A woman walks past pillars with the national flags of countries attending the COP 21 UN climate conference, in Le Bourget, north of Paris

After years of intense haggling, the best hope for protecting Earth's climate is contained in a non-paper littered with no-text options on everything from CBDR to mitigation. Say what?

For the uninitiated, the 195-nation effort to craft a rescue pact can be a minefield of institutional jargon.

Here is a guide.

ADAPTATION: Measures to cope with climate impacts—building reservoirs as a defence against drought and dykes against , or sowing heat-resistant crops.

ADP: Ad Hoc Working Group on the Durban Platform for Enhanced Action, negotiators given a mandate in 2011 to craft a new climate agreement.

ALBA: A Latin American bloc which gathers heavily oil-reliant nations, headed by export-giant Venezuela, and is often at odds with the other regional grouping, AILAC, pushing for more aggressive emissions cuts.

ANNEX I & ANNEX II: A division between rich and developing countries enshrined in the convention of the UN's climate forum in 1992. It places emission reduction targets on Annex I countries, responsible for historic emissions.

AOSIS: The Alliance of Small Island States (AOSIS), highly vulnerable to sea-level rise.

AR5: The last Fifth Assessment Report of the UN's Intergovernmental Panel on Climate Change (IPCC), the science authority on global warming and its impacts.

BAU: Business As Usual. Used for projections of global warming based on unaltered carbon emission trajectories.

BASIC: The negotiating bloc comprising Brazil, India, China and South Africa.

BOTTOM-UP/TOP-DOWN: Bottom-up means non-binding, voluntary targets on emissions cuts. Top-down means a global target divided among parties who sign up to binding commitments—the now unpopular approach used under the Kyoto Protocol.

CAP AND TRADE: Buying and selling unused carbon emissions quotas under a cap, or ceiling, imposed on a country, region or industrial sector.

CARBON INTENSITY: How much fossil fuel you burn to produce an economic unit—in other words, a measure of energy efficiency. Used by China to define its action on carbon.

CBDR-RC: "Common But Differentiated Responsibility and Respective Capabilities", a phrase enshrined at the founding of the UNFCCC. Traditionally, it meant placing a higher responsibility for climate aid and emissions curbs on developed nations—a thorny issue today as China, Brazil and India are now huge carbon emitters.

CCS: Carbon Capture and Storage, a fledgling technology to siphon and store carbon dioxide from power plants to stop it adding to the greenhouse effect.

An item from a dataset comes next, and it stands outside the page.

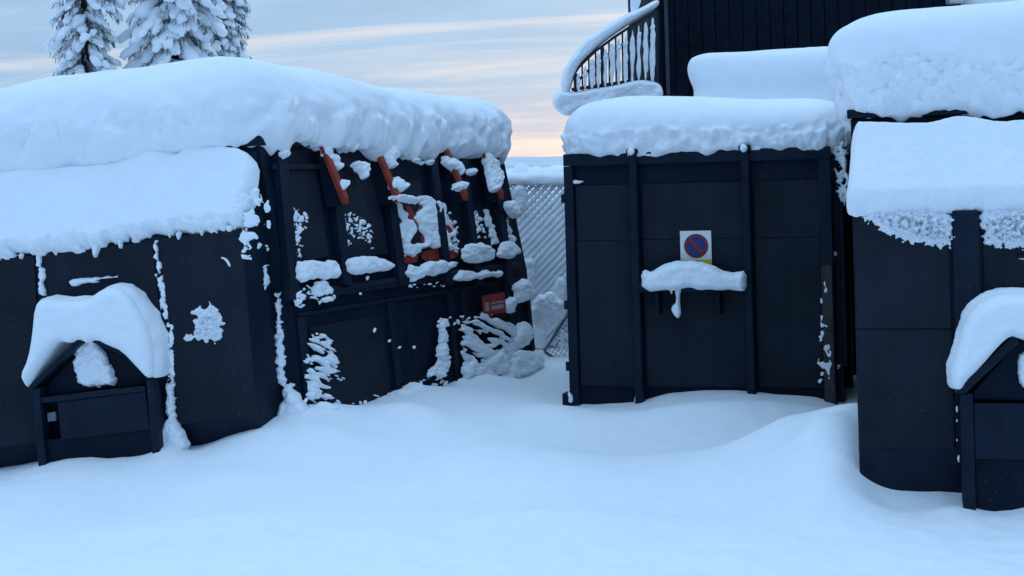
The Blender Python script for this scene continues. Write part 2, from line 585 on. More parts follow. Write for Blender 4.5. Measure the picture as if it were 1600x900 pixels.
def loaf(f, x0, x1, y0, y1, z, prof, rad=0.35, seed=1, step=0.035, lump=0.05, low=0.05, top=None, band=0.28, sag=0.03, lscale=0.16, grain=0.02):
    """deep snow on a flat roof: rounded-rectangle rings swept along a bulging edge profile"""
    cx, cy, hx, hy = (x0 + x1) / 2, (y0 + y1) / 2, (x1 - x0) / 2, (y1 - y0) / 2
    # resample profile
    pr = np.asarray(prof, float)
    # smooth by chaikin
    for _ in range(2):
        q = [pr[0]]
        for a, b in zip(pr[:-1], pr[1:]):
            q += [a * .75 + b * .25, a * .25 + b * .75]
        q.append(pr[-1])
        pr = np.array(q)
    d = np.r_[0, np.cumsum(np.hypot(*np.diff(pr, axis=0).T))]
    n = int(d[-1] / step) + 2
    t = np.linspace(0, d[-1], n)
    out, h = np.interp(t, d, pr[:, 0]), np.interp(t, d, pr[:, 1])
    hm = min(hx, hy)
    # unit outline sampled by arc
    per = 2 * (x1 - x0 + y1 - y0)
    m = int(per / step)
    rings = []
    for o_, hh in zip(out, h):
        ax, ay = max(hx + o_, 0.002), max(hy + o_, 0.002)
        r = min(rad + o_, ax, ay)
        r = max(r, 0.001)
        # 4 sides + 4 arcs, with fixed share per piece
        pts = []
        ns = [int(m * (x1 - x0) / per * 0.8), int(m * 0.1 * .5) + 4, int(m * (y1 - y0) / per * 0.8), int(m * 0.1 * .5) + 4]
        corners = [(1, -1, -90), (1, 1, 0), (-1, 1, 90), (-1, -1, 180)]
        starts = [(-ax + r, -ay), (ax, -ay + r), (ax - r, ay), (-ax, ay - r)]
        ends = [(ax - r, -ay), (ax, ay - r), (-ax + r, ay), (-ax, -ay + r)]
        for k in range(4):
            nn = ns[0] if k % 2 == 0 else ns[2]
            s = np.linspace(0, 1, nn, endpoint=False)[:, None]
            pts.append(np.array(starts[k]) * (1 - s) + np.array(ends[k]) * s)
            sx, sy, a0 = corners[k]
            an = np.radians(a0 + np.linspace(0, 90, ns[1], endpoint=False))
            pts.append(np.stack([sx * (ax - r) + r * np.cos(an), sy * (ay - r) + r * np.sin(an)], -1))
        p = np.concatenate(pts)
        rings.append(np.c_[p, np.full(len(p), hh)])
    R = np.array(rings)                      # rings x m x 3 local
    nr, mm = R.shape[:2]
    hgt = R[..., 2] / max(h)
    P3 = np.stack([R[..., 0] + cx, R[..., 1] + cy, R[..., 2]], -1)
    if top is not None:                      # big drifts along the roof
        P3[..., 2] += np.clip(hgt, 0, 1) ** 1.5 * top(P3[..., 0], P3[..., 1])
    # displacement along the approximate outward direction
    nx, ny = R[..., 0] / hx, R[..., 1] / hy
    edge = np.maximum(np.abs(nx), np.abs(ny))
    dirv = np.stack([np.where(np.abs(nx) > np.abs(ny) * 0.85, np.sign(nx), nx * .3), np.where(np.abs(ny) > np.abs(nx) * 0.85, np.sign(ny), ny * .3), np.full_like(nx, 0.5)], -1)
    dirv /= np.linalg.norm(dirv, axis=-1, keepdims=True)
    sideness = np.clip((edge - 0.75) / 0.2, 0, 1)
    bandw = np.clip((band - R[..., 2]) / (band * 0.6), 0, 1) * np.clip(sideness, 0, 1)
    dirv = dirv * sideness[..., None] + np.array([0, 0, 1.0]) * (1 - sideness[..., None])
    D = low * fbm(P3, 0.8, seed, 2)
    lum = 1.1 * pfbm(P3, lscale, seed + 5, 2, 0.4)      # billowy lumps
    D = D + bandw * lump * lum + 0.003 * fbm(P3, 0.07, seed + 8, 2)
    crust = np.clip((band * 0.62 - R[..., 2] + 0.05 * vnoise(P3, 0.3, seed + 12)) / 0.05, 0, 1) * sideness
    D = D + crust * grain * 1.3 * pfbm(P3, 0.10, seed + 14, 3, 0.6)
    P3 = P3 + dirv * D[..., None]
    # ragged hanging lower edge
    lowm = np.clip(1 - R[..., 2] / 0.12, 0, 1) * sideness
    P3[..., 2] -= lowm * sag * (1 + 1.4 * fbm(P3 * [1, 1, 0], 0.22, seed + 21, 3, 0.6))
    Wd = f(P3[..., 0], P3[..., 1], P3[..., 2] + z).reshape(-1, 3)
    idx = np.arange(nr * mm).reshape(nr, mm)
    nxt = np.roll(idx, -1, 1)
    q = np.stack([idx[:-1], nxt[:-1], nxt[1:], idx[1:]], -1).reshape(-1, 4)
    return Wd, q


# ------------------------------------------------------------------ frames of the three containers
LF = Frame(at(447, 660, 11.4), 8, 24, 4.1, -1.0)      # left: origin = front right corner of the body
MF = Frame(at(890, 625, 12.8), 13, 20)                # middle: origin = front left corner
RF = Frame(at(1340, 745, 9.0), 14, 16)                # right: origin = left corner of the front panel

# ------------------------------------------------------------------ ground
ctrl = []


def g(u, v, d):
    ctrl.append(at(u, v, d))


def gp(pl, pts, off=0.0):
    for u, v in pts:
        ctrl.append(pl.hit(np.array([u]), np.array([v]), off)[0])


P_LF = Plane(LF, (0, -.4, 0), (-1, -.4, 0), (0, -.4, 1))
P_LU = Plane(LF, (0, 0, 2.25), (.14, 0, 0.95), (.14, 3, 0.95))
P_LU = Plane(LF, (0.0, 0, 2.25), (.14, 0, 0.95), (0.0, 3, 2.25))
P_LS = Plane(LF, (.14, 0, 0), (.14, 1, 0), (.14, 0, 1))
P_MF = Plane(MF, (0, 0, 0), (1, 0, 0), (0, 0, 1))
P_RF = Plane(RF, (0, 0, 0), (1, 0, 0), (0, 0, 1))

gp(P_LF, [(-60, 748), (0, 738), (60, 724), (120, 712), (180, 712), (232, 707), (300, 706), (345, 690), (400, 676)])
gp(P_LF, [(262, 690)], .08)
P_LB = Plane(LF, (0, -.6, 0), (-1, -.6, 0), (0, -.6, 1))
gp(P_LB, [(0, 748), (62, 728), (120, 717), (180, 717), (236, 712)])
gp(P_LS, [(445, 662), (480, 630), (520, 632), (560, 636), (600, 620), (640, 596), (690, 600), (740, 580), (800, 588), (850, 566)])
gp(P_MF, [(886, 630), (1000, 628), (1040, 616), (1100, 611), (1150, 611), (1200, 616), (1240, 618), (1280, 618), (1305, 628)])
gp(P_RF, [(1338, 735), (1352, 764), (1385, 784), (1430, 786), (1480, 785), (1500, 788)])
ctrl.append(RF(-0.05, 0.25, 0.25)); ctrl.append(RF(-0.1, 0.7, 0.33)); ctrl.append(RF(-0.3, 0.45, 0.25))
ctrl.append(RF(-0.55, 0.9, 0.2))
g(1265, 697, 9.6); g(1200, 740, 9.3); g(1300, 735, 8.9); g(1180, 690, 10.6)
P_RB = Plane(RF, (0, -.26, 0), (1, -.26, 0), (0, -.26, 1))
gp(P_RB, [(1506, 796), (1522, 806), (1560, 808), (1600, 801)])
# free snow in the yard and the foreground
for u, v, d in [(200, 790, 10.2), (420, 740, 10.4), (560, 690, 11.0), (700, 660, 11.4), (860, 640, 12.0), (1000, 660, 11.7),
                (850, 552, 16.8), (800, 575, 15.6), (1000, 720, 10.4), (750, 720, 10.3), (500, 780, 9.6), (100, 840, 9.0),
                (1150, 780, 9.1), (1400, 820, 8.4), (860, 590, 14.5)]:
    g(u, v, d)
C = np.array(ctrl)
extra = []
for a in np.linspace(-8, 8, 9):
    extra += [(a, 4.0, -0.02), (a, 24, -0.05), (a, 7.3, 0.0)]
for b in (8, 12, 16, 20):
    extra += [(-8, b, 0.0), (8, b, 0.05)]
C = np.concatenate([C, np.array(extra)])


def kern(r):
    return np.sqrt(r * r + 0.12 ** 2)


def solve_rbf(C):
    A = kern(np.hypot(C[:, None, 0] - C[None, :, 0], C[:, None, 1] - C[None, :, 1]))
    n = len(C)
    Mx = np.zeros((n + 1, n + 1))
    Mx[:n, :n] = A - 0.02 * np.eye(n)
    Mx[:n, n] = Mx[n, :n] = 1
    return np.linalg.solve(Mx, np.r_[C[:, 2], 0])


Wt = solve_rbf(C)


def ground_z(X, Y):
    X, Y = np.asarray(X, float), np.asarray(Y, float)
    z = np.full(X.shape, Wt[-1])
    for (a, b, _), w in zip(C, Wt[:-1]):
        z = z + w * kern(np.hypot(X - a, Y - b))
    fall = np.clip((11 - np.abs(X)) / 3, 0, 1) * np.clip((Y + 0.0) / 3, 0, 1) * np.clip((28 - Y) / 5, 0, 1)
    z = z * fall
    P = np.stack([X, Y, np.zeros_like(X)], -1)
    z = z + 0.05 * fbm(P, 1.5, 5, 3, 0.42)
    near = np.clip((9.6 - Y) / 2.2, 0, 1)
    z = z + near * (0.032 * fbm(P, 0.30, 8, 3, 0.55) - 0.010 * np.clip(fbm(P, 0.16, 9, 2), 0, 1))
    z = z + 0.004 * fbm(P, 0.12, 11, 2)
    return z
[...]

COP: Conference of Parties, the UN climate forum's decision-making body, which meets once a year. The November 30-December 11 meeting in Paris will be the 21st, hence COP 21.

GCF: Green Climate Fund (GCF), designed to channel potentially hundreds of billions of dollars in climate aid to poor countries.

GHGs: Greenhouse gases.

G77 & CHINA: The Group of 77 developing nations, plus China—in fact 134 countries in total negotiating as a bloc. It is divided into sub-groups along the lines of their differing interests—including the African Group, BASIC and AOSIS.

HOT AIR: A surplus of greenhouse-gas quotas allotted under the Kyoto Protocol.

INDCs: Intended Nationally Determined Contributions. Voluntary emissions-curbing pledges that will form the backbone of the new climate deal, due to take effect in 2020.

KP: Kyoto Protocol, the 1997 accord on carbon emissions to be replaced by the Paris agreement.

LDCs: Least Developed Countries.

LMDCs: Like-Minded Developing Countries, also a G77 party.

LULUCF: Land Use, Land-Use Change and Forestry. A KP provision to count trees as CO2-absorbing "sinks".

MITIGATION: Measures to reduce or slow emissions of greenhouse gases.

MRV: A system of Measuring, Reporting and Verification of mitigation pledges.

NAMAs and NAPAs: Nationally Appropriate Mitigation Action and National Adaptation Programmes for Action. Initiatives to help LDCs ease carbon emissions or strengthen climate defences.

NON-PAPER: An informal document used to float possibly controversial ideas, or an agreement under development.

NO TEXT: Within a non-paper, which usually lists many country options for dealing with any given issue, "no text" is listed as one of the options when a country wants the issue to disappear altogether.

REDD+: A forest programme (Reducing Emissions from Deforestation and Degradation).

UMBRELLA GROUP: A negotiating bloc including countries heavily reliant on fossil fuels, including the United States, Canada, Russia, Kazakhstan, Australia, Japan, Iceland and Norway.

UNFCCC: The UN Framework Convention on Climate Change, a global treaty with the aim of curbing global warming.